Schofield stated that if the convention accepts the Southern Cone offer, he would "welcome the opportunity implied in your letter to discuss how it impacts our relationship." If the delegates reject it, he said, he would follow Jefferts Schori's "recommendation to participate as a dissenter of the present unbiblical course of action being pursued by the House of Bishops."

Schofield told the Presiding Bishop that "there is a pastoral tone to this letter which is much appreciated."

Jefferts Schori had reminded Schofield in her letter that he had ceased to participate in House of Bishops meetings. "While there are a number who disagree with you, I believe many more would welcome your participation, particularly as a sign of your faithfulness to your vow to share in the councils of the Church," she wrote.
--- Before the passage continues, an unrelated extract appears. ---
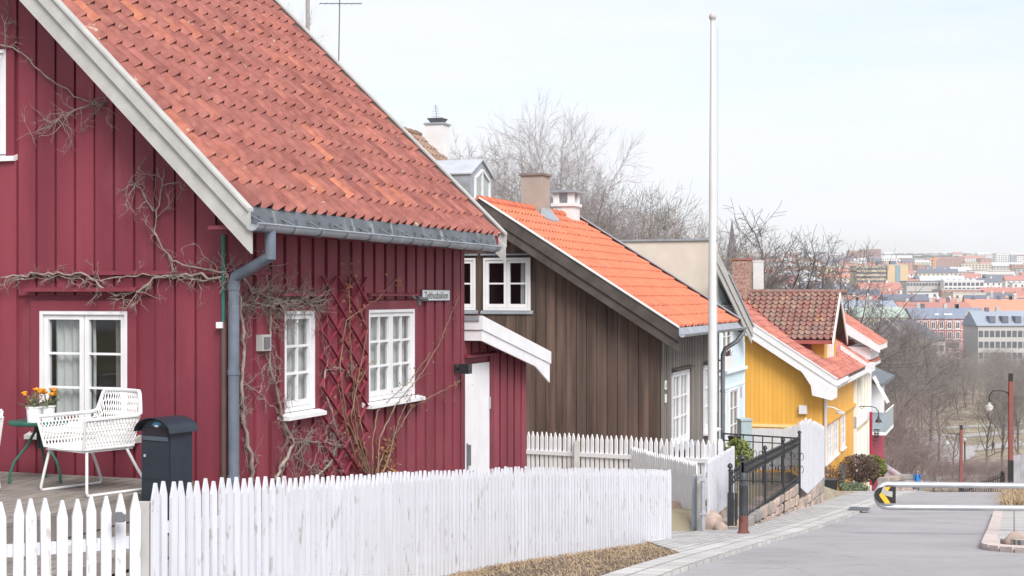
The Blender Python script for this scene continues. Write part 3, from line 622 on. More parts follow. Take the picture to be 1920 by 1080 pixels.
# ---- trellis
tx0, tz1 = H.side(604, 518, .07); tx1, tz0 = H.side(690, 905, .07)
b = MB(); b2 = MB(); wd = tx1-tx0; n_ = 3; cw = wd/n_; ch = (tz1-tz0)/8.0
def clipdiag(bm, sgn, off):
    for k in range(-3, 12):
        a = (tx0, tz0+k*ch if sgn > 0 else tz0+(k+3)*ch); c_ = (tx1, a[1]+sgn*n_*ch); pts = []
        z0_, z1_ = tz0, tz1
        (xa, za), (xb, zb) = a, c_
        def cut(z): t = (z-za)/(zb-za); return (lerp(xa, xb, t), z)
        lo, hi = (a, c_) if za < zb else (c_, a)
        if hi[1] <= z0_+.02 or lo[1] >= z1_-.02: continue
        p = lo if lo[1] >= z0_ else cut(z0_); q = hi if hi[1] <= z1_ else cut(z1_)
        if (Vector(p)-Vector(q)).length < .12: continue
        bm.bar((p[0], -off, p[1]), (q[0], -off, q[1]), .012, .026, (0, 1, 0))
b.T = None
def tb(bm, sgn, off):
    clipdiag(bm, sgn, off)
tr_ = MB(); tb(tr_, 1, .052); tb(tr_, -1, .066)
t = tr_.build('trellis', mat('trellis_paint', (.22, .03, .05), .75, .25, 9)); t.location = H.o; t.rotation_euler[2] = H.a
tag(t, 'dark red diamond lattice trellis on the wall between the two small windows', 'trellis')

# ---- deck
dz = -1.56; b = MB(); rg = random.Random(2)
D0 = H.loc(at(264, 925, 11.25)); dy0 = D0.y
for k in range(26): 
    xx = -.12-k*.125; 
    if xx < -3.3: break
    b.tint = rg.random(); b.box(xx-.119, xx, dy0, 5.5, dz-.028, dz+rg.uniform(-.002, .002))
xe = xx
dk = b.build('wooden_deck', deckm); 
b = MB(); b.box(xe, -.1, dy0+.0, dy0+.03, dz-.2, dz-.03); b.box(xe, -.1, dy0+.01, dy0+.03, dz-.34, dz-.21); b.box(xe, xe+.03, dy0, 5.5, dz-.2, dz-.03)
for (a, c_) in ((-.3, 0), (-1.6, 0), (-3, 0)): b.box(a-.06, a+.0, dy0+.05, dy0+.15, dz-.6, dz-.03)
dk.location = H.o; dk.rotation_euler[2] = H.a; tag(dk, 'grey weathered wooden deck along the red gable wall under the white chairs', 'deck'); b.build('deck_fascia', deckm, dk)
b = MB(); b.tint = .5; b.box(xe-.4, -.2, dy0-.55, dy0-.002, -1.95, -1.84); b.box(xe-.4, -.2, dy0-1.1, dy0-.56, -2.08, -1.97); b.build('deck_step', deckm, dk)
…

Jefferts Schori previously wrote to two other disaffected bishops on the eve of their diocesan conventions. The first was sent to Bishop Robert Duncan of the Diocese of Pittsburgh on October 31. A second letter was sent to Bishop Jack Leo Iker of Fort Worth on November 8.

When the Diocese of San Joaquin's convention was poised to approved the constitutional changes on their first reading in early December 2006, Jefferts Schori wrote to Schofield reminding him of his ordination vows, asking him to move cautiously and to consider "with the utmost gravity" the way his actions put "many, many people at hazard of profound spiritual violence."

When the diocese gave the changes the first of two required approvals, the Presiding Bishop said that she "deeply lament[ed] the pain, confusion, and suffering visited on loyal members of the Episcopal Church within the Diocese of San Joaquin, and want them to know of my prayers and the prayers of many, many others."